I haven't blogged since November, so I figured I should get back to work on blogging. In my last post, I made some reading goals for 2011. So far, I've read the two fiction books on my list, Brothers Karamazov and The Corrections. I enjoyed them both. I'm also reading Church Dogmatics along with J.R. Daniel Kirk's reading group (http://www.jrdkirk.com/karl-barth-reading/). Due to some recent reading I've done, I've become more and more interested in reading Charles Taylor's A Secular Age. What pushed me to read it now is I just read on James K.A. Smith's blog (http://forsclavigera.blogspot.com/) that he's currently teaching a seminar on A Secular Age. He made his syllabus available online and also started a blog to go along with the reading of the course (http://asecularage.blogspot.com/). While I'm a week behind on the class readings, I'm hoping to catch up and read along with his class. I’m reading the Kindle Edition, so I will be citing location numbers rather than page numbers in my own reflections.
Taylor begins the introduction asking, “What does it mean to say that we live in a secular age?” By “we,” Taylor is referring to those of us who live in the “North Atlantic world” (loc. 31–35). Taylor then notes that we in the west don’t have a clear understanding of secularity. He gives three ways in which secularity is characterized:
- “The first concentrates on the common institutions and practices—most obviously, but not only, the state.
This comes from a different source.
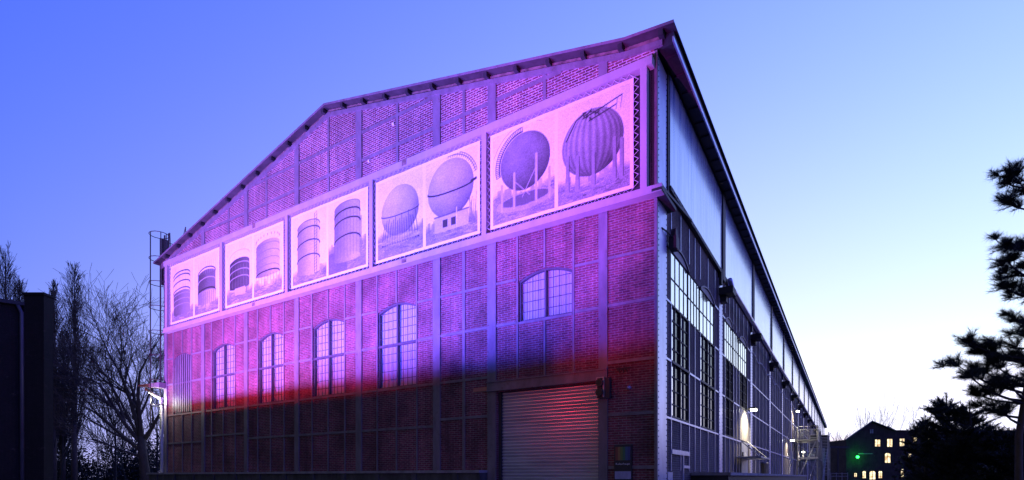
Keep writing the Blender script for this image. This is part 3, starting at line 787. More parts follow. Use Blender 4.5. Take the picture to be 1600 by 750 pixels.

The difference would then consist in this, that whereas the political organization of all pre-modern societies was in some way connected to, based on, guaranteed by some faith in, or adherence to God, or some notion of ultimate reality, the modern Western state is free from this connection. Churches are now separate from political structures (with a couple of examples, in Britain and the Scandinavian countries, which are so low-key and undemanding as not really to constitute exceptions). Religion or its absence is largely a private matter” (loc. 35–40). Taylor notes that this was until recently the standard view of secularity, which he calls secularity 1. Secularity 1 is characterized by an understanding of “public spaces” that have been “emptied of God, or of any reference to ultimate reality” (loc. 49). Secularity 1 contrasts with earlier periods in which “Christ faith laid down authoritative prescriptions, often through the mouths of the clergy” (loc. 52).
- Secularity 2 “consists in the falling off of religious belief and practice, in people turning away from God, and no longer going to Church” (loc. 58). Taylor says secularity 2 can be seen in the countries of western Europe—“even those who retain the vestigial of public reference to God in public spaces.” On the other hand, Taylor notes that while the US was “One of the earliest societies to separate Church and State, it is also the Western society with the highest statistics for religious belief and practice” (loc. 55–60). Note that Taylor does not just focus on religious belief, but also practice, and later he also discusses experience and search. Taylor thus understands belief and unbelief as “lived conditions, not just theories or sets of beliefs subscribed to (loc. 145–147).
- Taylor then says that he wants to examine the secular in a third sense, “closely related to the second, and not without connection to the first: This would focus on the conditions of belief. The shift to secularity in this sense consists, among other things, of a move from a society where belief in God is unchallenged and indeed, unproblematic, to one in which it is understood to be one option among others, and frequently not the easiest to embrace.” In this sense, the US is fully secularized, while most Muslim societies and India would not be, even if church attendance in the US was higher than mosque attendance in Jordan (loc. 60–65).
So, within A Secular Age, Taylor says “the change I want to define and trace is one which takes us from a society in which it was virtually impossible not to believe in God, to one in which faith, even for the staunchest believer, is one human possibility among others.” While Taylor, and myself, see it as inconceivable to abandon faith, many see belief as simply one option among others (loc. 65–71).
Smith notes this on his blog about Taylor’s introduction:
One of the biggest challenges in reading a big book like A Secular Age is keeping track of the argument through the thickets and rabbit trails of such a sprawling account. One way to keep in task, then, is to keep in mind Taylor's quarry--his concern and project. The project is to answer a question that is formulated in a couple of different ways early in the book:
“How did we move from a condition where, in Christendom, people lived naively within a theistic construal, to one in which we all shunt between two stances, in which everyone’s construal shows up as such; and in which moreover, unbelief has become for many the major default option?” (p. 14)
“Why was it virtually impossible not to believe in God in, say, 1500 in our Western society, while in 2000 many of us find this not only easy, but even inescapable?” (p. 25)
I find Taylor’s three-fold understanding of secularity helpful. It prevents simplified understandings of secularity. This introduction helps see the important questions that Taylor wants to answer throughout the book.
The two questions that Taylor raises are important for contemporary people of faith. Even though I am a devoted Christian and even serve as a minister, why is my default position often unbelief when it concerns the miraculous? While I disagree with the dualisms of American society that tell me that my faith should be private and separated from my public life, I often do exactly that. I’m hoping that reading Taylor will help me become more aware of some of these issues and help me see ways in which I can understand belief and unbelief holistically, rather than rationally.